Remove valve lifters through access hole in cylinder head using hydraulic lifter remover tool No. J-29834, or equivalent, and a magnet.
Reverse procedure to install, noting the following:
Some engines will have both standard and/or 0.010 inch oversize hydraulic lifters. The oversize lifter(s) will have a 10 etched on the side of the lifter. The block will be stamped O.S. on the cast pad adjacent to the lifter bore and on the top rail of the cylinder case above the lifter bore.
New hydraulic lifters must be primed before installation.
After guide plate clamp bolts are installed, turn the crankshaft manually 720 degrees (two complete revolutions) to ensure free movement of the lifters in the guide plates. If the engine will not turn by hand, one or more of the lifters may be binding in the guide plate.

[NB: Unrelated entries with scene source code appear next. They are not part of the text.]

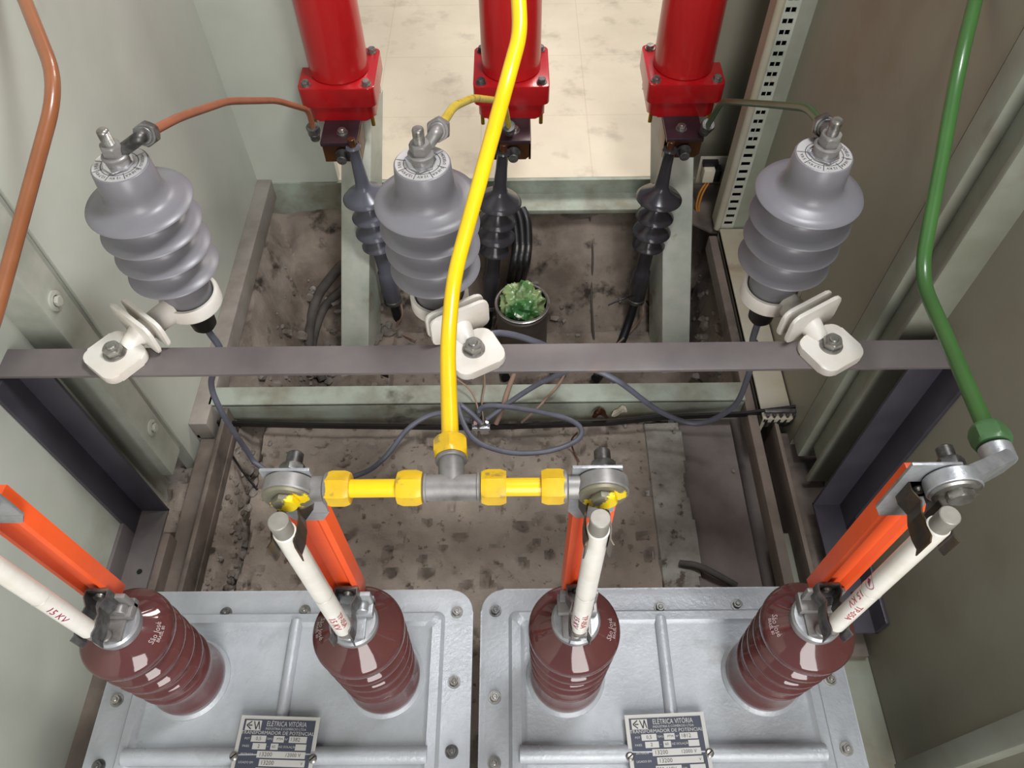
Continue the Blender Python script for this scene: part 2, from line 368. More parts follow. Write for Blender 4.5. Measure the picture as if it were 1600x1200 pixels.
# --- side walls
XL, XR = -0.50, 0.42
bm = B(); box(bm, XL-0.02, XL, 0.585, 1.185, -1.28, 0.25)
obj('wall_left', bm, 'wall', kind='structure')
bm = B(); box(bm, XL-0.06, XL-0.04, -0.4, 0.56, -1.12, 0.25)
obj('wall_left_front', bm, 'wall', kind='structure')
bm = B(); box(bm, XL-0.045, XL+0.003, 0.528, 0.572, -0.972, 0.25, 0.003)
box(bm, XL-0.045, XL-0.004, 0.574, 0.584, -0.98, 0.25)
pl = obj('trim_1', bm, 'post', kind='structure')
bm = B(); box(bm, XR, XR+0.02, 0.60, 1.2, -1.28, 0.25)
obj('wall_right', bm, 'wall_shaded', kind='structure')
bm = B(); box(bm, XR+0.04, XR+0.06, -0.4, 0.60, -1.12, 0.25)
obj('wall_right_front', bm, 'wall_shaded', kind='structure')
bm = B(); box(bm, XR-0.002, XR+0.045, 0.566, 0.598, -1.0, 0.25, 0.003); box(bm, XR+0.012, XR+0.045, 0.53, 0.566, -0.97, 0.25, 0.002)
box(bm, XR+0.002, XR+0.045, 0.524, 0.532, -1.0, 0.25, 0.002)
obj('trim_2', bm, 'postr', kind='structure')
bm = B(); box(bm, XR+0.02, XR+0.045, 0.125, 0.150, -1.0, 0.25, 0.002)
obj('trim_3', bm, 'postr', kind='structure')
# --- rear panels either side of the opening
bm = B(); box(bm, XL-0.02, -0.343, 1.18, 1.20, -0.985, 0.25)
obj('wall_rear_left', bm, 'wall', kind='structure')
bm = B(); box(bm, 0.333, XR+0.02, 1.18, 1.20, -0.985, 0.25)
obj('wall_rear_right', bm, 'wall_shaded', kind='structure')
# --- floor frame beams
bm = B(); box(bm, XL, XR, 1.176, 1.184, -1.28, FL); box(bm, -0.26, 0.245, 1.128, 1.18, -1.028, -1.018, 0.002)
obj('trim_4', bm, 'sill', kind='structure')
bm = B(); box(bm, XL, -0.472, 0.62, 1.18, -1.02, -0.978, 0.002); box(bm, XL, XL+0.006, 0.62, 1.18, -1.28, -1.01)
obj('trim_5', bm, 'dusty_beam', kind='structure')
bm = B(); box(bm, -0.495, -0.446, 0.30, 0.655, -1.03, -1.022); box(bm, -0.455, -0.448, 0.30, 0.655, -1.045, -0.985, 0.002)
obj('trim_6', bm, 'dusty', kind='structure')
bm = B(); box(bm, 0.372, 0.418, 0.62, 1.03, -0.99, -0.978, 0.002); box(bm, 0.372, 0.377, 0.62, 1.03, -1.04, -0.98)
obj('trim_7', bm, 'frame_cream', kind='structure')
bm = B(); box(bm, 0.352, 0.367, 0.28, 1.02, -1.02, -0.985, 0.003); box(bm, 0.405, 0.455, 0.28, 0.62, -1.04, -1.02, 0.002); box(bm, 0.392, 0.398, 0.28, 0.62, -1.05, -0.99, 0.001)
obj('trim_8', bm, 'dusty', kind='structure')
bm = B(); box(bm, 0.376, XR+0.04, 0.0, 0.46, -1.06, -1.035, 0.003)
obj('trim_9', bm, 'postr', kind='structure')
bm = B(); box(bm, XL-0.04, -0.49, -0.1, 0.45, -1.04, -0.995, 0.002)
obj('trim_10', bm, 'dusty', kind='structure')
# --- sill crossbeam
bm = B(); box(bm, -0.478, 0.352, 0.655, 0.688, -0.984, -0.978, 0.001)
box(bm, -0.478, 0.352, 0.655, 0.661, -1.035, -0.979, 0.002); box(bm, -0.478, 0.352, 0.684, 0.688, -1.27, -0.98)
obj('trim_11', bm, 'sill', kind='structure')
# wall bolts on the left post
def boltset(p, axis, r, name, m='post', **k):
    bm = B(); lathe(bm, [(0, 0), (r*1.9, 0), (r*1.9, r*.35), (r*1.1, r*.4), (r*1.1, 0)], p, axis, 24); hexa(bm, V(p)+V(axis)*r*.3, axis, r, r*.8)
    return obj(name, bm, m, **k)
for (u, v) in ((85, 470), (237, 668)):
    p = at_x(u, v, XL+0.003)
    boltset(p, (1, 0, 0), 0.006, 'bolt', label='painted bolt head on the pale left post, %s one' % ('upper' if v < 600 else 'lower, near the floor'), cat='bolt', group='bolts on the left wall post')

# ================================================================== DARK ANGLE FRAMES + CROSSBAR
def sideframe(x, s, label):
    # s=+1: stands on the left wall and points inward (+x)
    t = thing('angle_iron_bracket', (x, 0.484, -0.99), label, 'bracket', 'dark angle iron wall brackets')
    a, b = sorted((x, x+0.042*s)); c, d = sorted((x, x+0.005*s))
    bm = B(); box(bm, a, b, 0.480, 0.484, -0.99, -0.642, 0.0008); box(bm, c, d, 0.444, 0.484, -0.99, -0.642, 0.0008)
    obj('upright', bm, 'darkframe', t)
    bm = B(); prism(bm, [(0.30, -0.99), (0.484, -0.99), (0.484, -0.986), (0.30, -0.986)], (a, 0, 0), (0, 1, 0), (0, 0, 1), b-a)
    box(bm, c, d, 0.30, 0.446, -0.99, -0.950, 0.0008)
    f = obj('foot', bm, 'bar' if s > 0 else 'darkframe', t)
    hp = at_z(218, 893, -0.9855) if s > 0 else V((x-0.02, 0.35, -0.9855))
    bm = B(); cyl(bm, hp+V((0, 0, -.0002)), hp+V((0, 0, .0004)), 0.0035); obj('bolt_hole', bm, 'hole', f)
    return t
sideframe(XL-0.04, 1, 'dark slate angle iron upright and foot fixed to the left wall')
sideframe(XR+0.04, -1, 'dark slate angle iron upright and foot fixed to the right wall')
BZ = -0.635
t = thing('crossbar', (0, 0.48, BZ), 'long grey steel angle bar running wall to wall under the grey arresters', 'steel bar')
bm = B(); box(bm, XL-0.04, XR+0.04, 0.463, 0.499, BZ-0.004, BZ, 0.0008); obj('top_flange', bm, 'bar', t)
bm = B(); box(bm, XL-0.04, XR+0.04, 0.4955, 0.499, BZ-0.036, BZ-0.002, 0.0008); obj('rear_flange', bm, 'bar', t)

# ================================================================== VOLTAGE TRANSFORMERS
LZ = -0.90
def bushing(t, x, y, mark, side):
    z0 = LZ+0.010
    prof = [(0, 0), (.0385, 0), (.0405, .003), (.0405, .009), (.0390, .014), (.0372, .022), (.0362, .032)]
    for k in range(5):
        R = .0404+.0008*k; zc = .042+.0275*k
        prof += [(.0352, zc), (.0364, zc+.0020), (R-.0018, zc+.0050), (R-.0002, zc+.0078), (R, zc+.0105), (R-.0010, zc+.0128), (R-.0028, zc+.0148), (.0368, zc+.0178), (.0352, zc+.0215)]
    zc += .0315
    # the broad domed top shed
    prof = prof[:-4]+[(R-.0002, zc-.0315+.0145), (R-.0015, zc-.0315+.0175), (R-.004, zc-.0315+.0205), (R-.012, zc-.0315+.0255), (.024, zc-.0315+.030), (.0205, zc-.0315+.032), (.0205, zc-.0315+.036), (0, zc-.0315+.036)]
    bm = B(); lathe(bm, prof, (x, y, z0), (0, 0, 1), 64)
    b = obj('bushing', bm, 'porcelain', t, sharp=60); ztop = z0+zc-.0315+.036
    bm = B(); lathe(bm, [(0, -.001), (.0415, -.001), (.044, .001), (.044, .006), (.040, .0095), (0, .0095)], (x, y, LZ), (0, 0, 1), 48)
    obj('bushing_base_ring', bm, 'lid', t)
    bm = B(); lathe(bm, [(0, -.004), (.0215, -.004), (.0225, 0), (.0225, .006), (.0205, .0085), (.0185, .0088), (0, .0088)], (x, y, ztop-.001), (0, 0, 1), 48)
    c = obj('cap', bm, 'alu', b)
    # stamped maker's mark printed across the shoulder of the top shed
    ph = {'r': -0.12, 'l': PI+0.05}[side]
    def fm(ro):
        def f(a, h):
            rr = ro+(h if side == 'r' else -h)*-1 if False else ro-h*(1 if side == 'l' else 1)
            ang = ph+a/ro*(1 if side == 'r' else 1)
            # surface height on the dome
            zz = ztop-.036+.030+.0006 if rr < .026 else (ztop-.006-(rr-.024)*(.0045/.0074))
            return (x+rr*math.cos(ang), y+rr*math.sin(ang), zz+.0010)
        return f
    bm = text_bm(mark[0], .0062, fm(.0335)); join(bm, text_bm(mark[1], .0036, fm(.0375)))
    obj('printed_mark', bm, 'white_print', b, smooth=False)
    return ztop+.0078

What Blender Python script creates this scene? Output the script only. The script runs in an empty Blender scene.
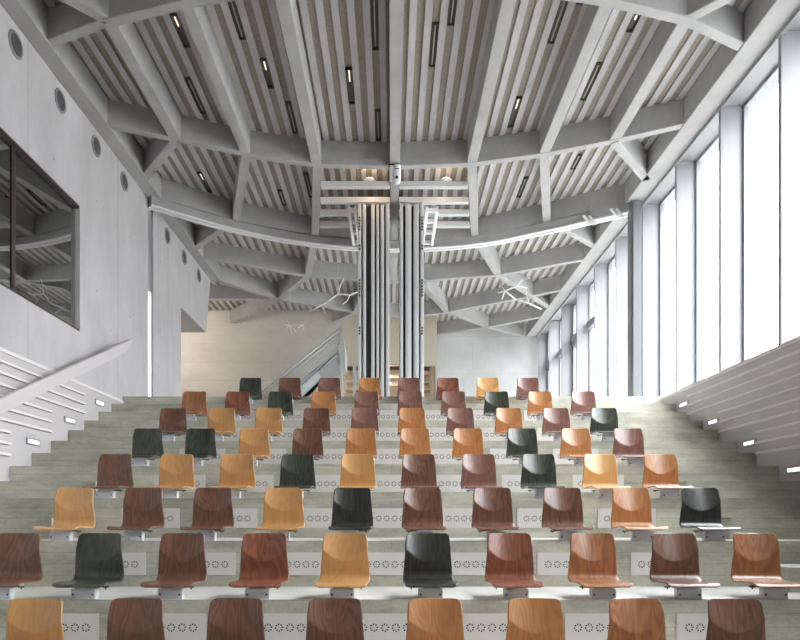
import bpy, bmesh, math, random
from mathutils import Vector, Matrix
random.seed(7)
S = bpy.context.scene
COL = S.collection
E = 1.4                 # eye height above the stage floor
F = 680.0               # focal length in pixels of an 800 px wide frame
HC, HS = 5.8, 6.18      # rib underside and slab underside above the eye
WL, WR, WO = -4.41, 4.64, 4.98
LL, LR = -4.395, 4.47    # faces of the pit linings
LAND = 1.995

# ------------------------------------------------------------------ camera, world, light
cam = bpy.data.cameras.new('camera')
cam.sensor_width = 36.0
cam.lens = F / 800.0 * 36.0
cam.shift_x, cam.shift_y = 0.01125, 0.2475
cam.clip_start, cam.clip_end = 0.05, 300
co = bpy.data.objects.new('camera', cam)
co.location = (0, 0, E)
co.rotation_euler = (math.pi / 2, 0, 0)
COL.objects.link(co)
S.camera = co

w = bpy.data.worlds.new('overcast_sky')
S.world = w
w.use_nodes = True
wn = w.node_tree.nodes
bg = wn['Background']
wl = w.node_tree.links.new
wt = wn.new('ShaderNodeTexCoord')
ws = wn.new('ShaderNodeSeparateXYZ'); wl(wt.outputs['Generated'], ws.inputs[0])
wr = wn.new('ShaderNodeMapRange')          # overcast sky: brighter towards the zenith
wr.inputs['From Min'].default_value, wr.inputs['From Max'].default_value = 0.0, 1.0
wr.inputs['To Min'].default_value, wr.inputs['To Max'].default_value = 2.4, 15.0
wl(ws.outputs['Z'], wr.inputs['Value'])
bg.inputs['Color'].default_value = (0.95, 0.97, 1.0, 1)
wl(wr.outputs['Result'], bg.inputs['Strength'])

S.view_settings.view_transform = 'Standard'
S.view_settings.look = 'None'
S.view_settings.gamma = 1
S.view_settings.use_curve_mapping = False
S.view_settings.exposure = 1.0
S.cycles.max_bounces = 14
S.cycles.diffuse_bounces = 8
S.cycles.transparent_max_bounces = 16

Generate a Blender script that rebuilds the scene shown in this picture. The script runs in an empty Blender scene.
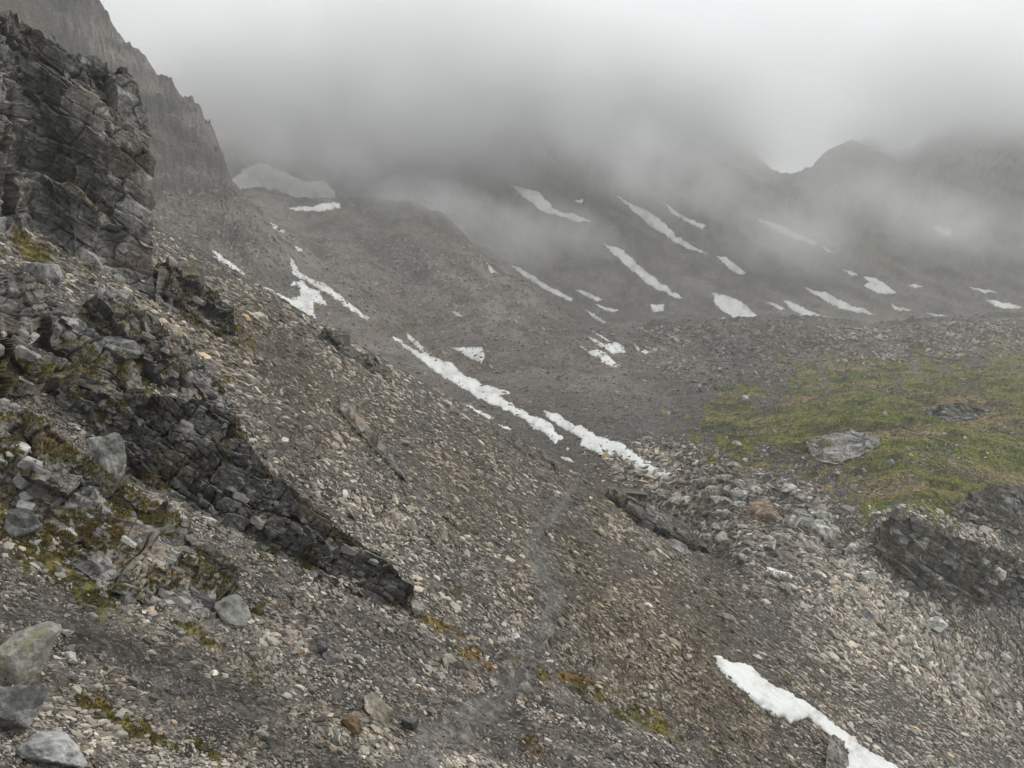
import bpy, bmesh, math, random
import numpy as np
from mathutils import Vector
from concurrent.futures import ThreadPoolExecutor

POOL = ThreadPoolExecutor(4)

random.seed(7)
RNG = np.random.default_rng(7)
scene = bpy.context.scene
COL = scene.collection
F, PITCH = 740.0, math.radians(8.0)
CP, SP = math.cos(PITCH), math.sin(PITCH)
H0 = 6.0

# ------------------------------------------------------------------ noise
_P = np.random.default_rng(3).permutation(256)
_P = np.concatenate([_P, _P, _P])
_G = np.random.default_rng(4).normal(size=(256, 3)); _G /= np.linalg.norm(_G, axis=1, keepdims=True)


_GX, _GY, _GZ = [np.ascontiguousarray(_G[:, k], np.float32) for k in range(3)]
_P32 = _P.astype(np.int32)


def _pn(p):
    x, y, z = p[:, 0], p[:, 1], p[:, 2]
    fx, fy, fz = np.floor(x), np.floor(y), np.floor(z)
    ix, iy, iz = [(q.astype(np.int64) & 255).astype(np.int32) for q in (fx, fy, fz)]
    x, y, z = [(q - f).astype(np.float32) for q, f in ((x, fx), (y, fy), (z, fz))]
    wx, wy, wz = [q * q * q * (q * (q * 6 - 15) + 10) for q in (x, y, z)]
    r = 0
    for dx in (0, 1):
        hx = _P32[ix + dx]
        for dy in (0, 1):
            hy = _P32[hx + ((iy + dy) & 255)]; wxy = (wx if dx else 1 - wx) * (wy if dy else 1 - wy)
            for dz in (0, 1):
                h = _P32[hy + ((iz + dz) & 255)]
                r = r + (_GX[h] * (x - dx) + _GY[h] * (y - dy) + _GZ[h] * (z - dz)) * wxy * (wz if dz else 1 - wz)
    return r * 1.5


def pnoise(p):
    p = np.asarray(p, float); sh = p.shape[:-1]; p = p.reshape(-1, 3); n = len(p)
    if n < 30000: return _pn(p).astype(float).reshape(sh)
    out = np.empty(n)

    def job(i): out[i:i + 16384] = _pn(p[i:i + 16384])
    list(POOL.map(job, range(0, n, 16384)))
    return out.reshape(sh)


def fbm(p, octv=4, gain=0.5, lac=2.03):
    p = np.asarray(p, float); a, s = 1.0, np.zeros(p.shape[:-1])
    for _ in range(octv):
        s += a * pnoise(p); p = p * lac + 17.3; a *= gain
    return s


def ridged(p, octv=4, gain=0.5):
    p = np.asarray(p, float); a, s = 1.0, np.zeros(p.shape[:-1])
    for _ in range(octv):
        s += a * (1 - 2 * np.abs(pnoise(p))); p = p * 2.07 + 9.1; a *= gain
    return s


def hash3(i):
    i = i.astype(np.int64) & 255
    return _P[_P[_P[i[..., 0]] + i[..., 1]] + i[..., 2]] / 255.0


def worley(p):
    """distance to nearest, second nearest feature point, and the nearest cell's random value"""
    p = np.asarray(p, float); b = np.floor(p).astype(np.int64)
    f1 = np.full(p.shape[:-1], 9.0); f2 = f1.copy(); cid = np.zeros(p.shape[:-1])
    for dx in (-1, 0, 1):
        for dy in (-1, 0, 1):
            for dz in (-1, 0, 1):
                c = b + np.array([dx, dy, dz])
                h = hash3(c); h2 = hash3(c + 71); h3 = hash3(c + 133)
                q = c + np.stack([h, h2, h3], -1)
                d = np.linalg.norm(q - p, axis=-1)
                n = d < f1
                f2 = np.where(n, f1, np.minimum(f2, d)); cid = np.where(n, hash3(c + 29), cid); f1 = np.where(n, d, f1)
    return f1, f2, cid


def sstep(a, b, x):
    t = np.clip((x - a) / (b - a), 0, 1)
    return t * t * (3 - 2 * t)


# ------------------------------------------------------------------ camera maths
def pix2uw(u, v):
    a = (np.asarray(u, float) - 512) / F; b = (384 - np.asarray(v, float)) / F
    y = CP + b * SP
    return a / y, (-SP + b * CP) / y


def world2pix(P):
    y = P[..., 1] * CP - P[..., 2] * SP
    up = P[..., 1] * SP + P[..., 2] * CP
    y = np.where(y > 0.05, y, 0.05)
    return 512 + F * P[..., 0] / y, 384 - F * up / y


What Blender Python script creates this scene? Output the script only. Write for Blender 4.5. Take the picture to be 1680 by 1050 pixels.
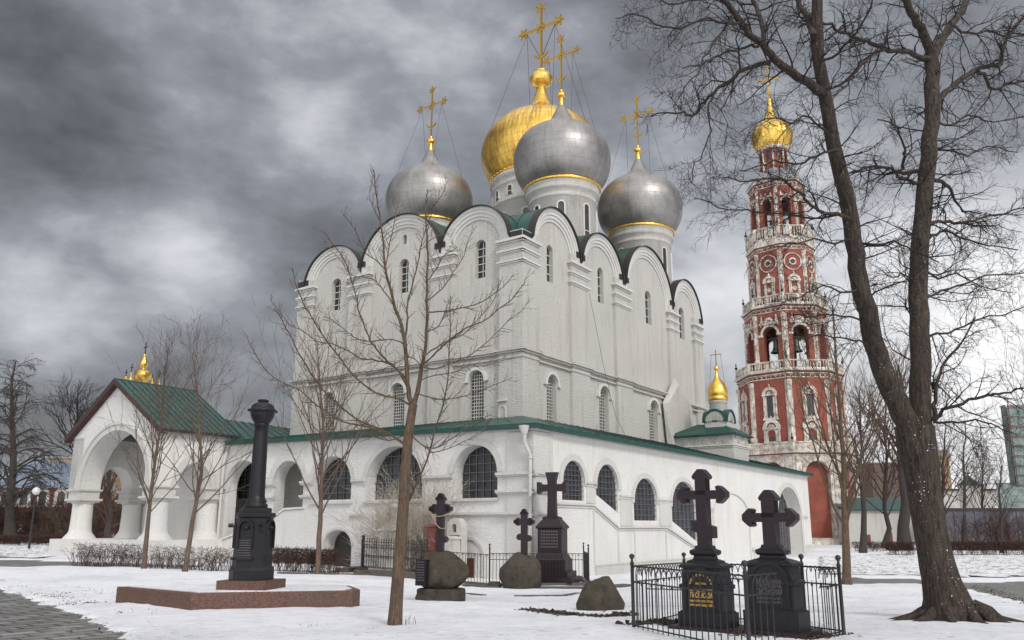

Today I replaced the push rods and rockers on cylinders 6 and 8 (confusion on the cylinder positions in my original post) The problem is still there so conclude that the lifters are bad and hence wore the rods and rockers. I didn't find "OS" anywhere so assume standard size lifters, will order some. The tool to remove them, is it just a hook to fit into the oil hole?

grancito
04-15-2008, 11:59 PM
Finished puting the 3 back lifters pasenger side today, couldn't get the 4th one out as there is a casting web that restricts the magnet, and figered it would be imposible to put the new one in. The other work was very difficult, lack of space and vision, 12 hours to complete. Has realy improved but still a slight pulse in the intake and altough the boost drops a little over 2500 rpm with some pressure fluctuation, there is no longer the vibration noise in the boost gage. Guess there is another bad lifter somewhere, it can wait, best remove the head next time.

JD_countryboy
04-19-2008, 11:34 PM
Glad to hear your making progress, sucks it aint all together fixed though. Tarctor at work just came up with the same kinda pulse in the intake. No turbo. Its so loud that it sounds like a rod knockin :eek:. Needless to say, its in a dark corner till after plantin season. Its just a replaceable utility tractor luckly. Good luck with your teardown. Maybe you might wanna just yank it out, put some 18:1 in it, and soup it up a bit?

grancito
04-20-2008, 12:11 AM
It will do for now, not bad, had enough of working on it, the Chev has been such a great truck, 16 years no problems, more miles than the suburban has. When I have a garage I'll rebuild the stupid engine completely. Seems like the later the model, the more inferior the vehicle.

grancito
03-19-2010, 01:08 AM
This is a real old thread I started but the problem is now resolved. New rockers, push rods, lifters and 2 weak valve springs replaced. No pulse in the intake and no drop in boost at 2500 RPM. Prick of a job to change the lifters without removing the heads, about 20 hours work.

chessie6.5
03-19-2010, 09:39 AM
That was a common problem in the old 5.7 diesels I used to work on. Mostly caused by worn rocker pivots, which was caused by worn lifters reducing oil going up to the rocker arms. If you take the snap ring out of the lifter and remove cap, you will find a small metal disc. This wobbles or rocks on rounded bottom of cap to meter oil up pushrods. This rounded bump wears off and disc sets almost flat, reducing or stopping oil up rod to rockers, causing the wear. This is caused by the soot in the oil, mostly on 4.3, 5.7 and 6.2, 6.5's diesels with operating EGR, especially if oil isn't changed often enough. These lifters are the same in both diesels, at least as far as that cap and disc. I think they are identical but not positive.

JD_countryboy
03-19-2010, 10:36 PM
Glad to hear your up n runnin 100% again. Now you can drive it to your vacation destination. Or down to the cornmer store for more corona. lol.

grancito
03-20-2010, 03:39 AM
I'm off to the USA towing a trailer on Monday to pick up my workshop tools, a box weighing a ton. Went to the city today for a wheel alignment after putting new suspension bushes, runs great. Will bring back lots of gin and tonic, can't get good stuff here.

Garth J
03-20-2010, 01:41 PM
Too bad im still not in Az we could have met for a Rye and Ginger ale

grancito
03-20-2010, 02:29 PM
Too bad im still not in Az we could have met for a Rye and Ginger ale

Perhaps next year you will make it down here.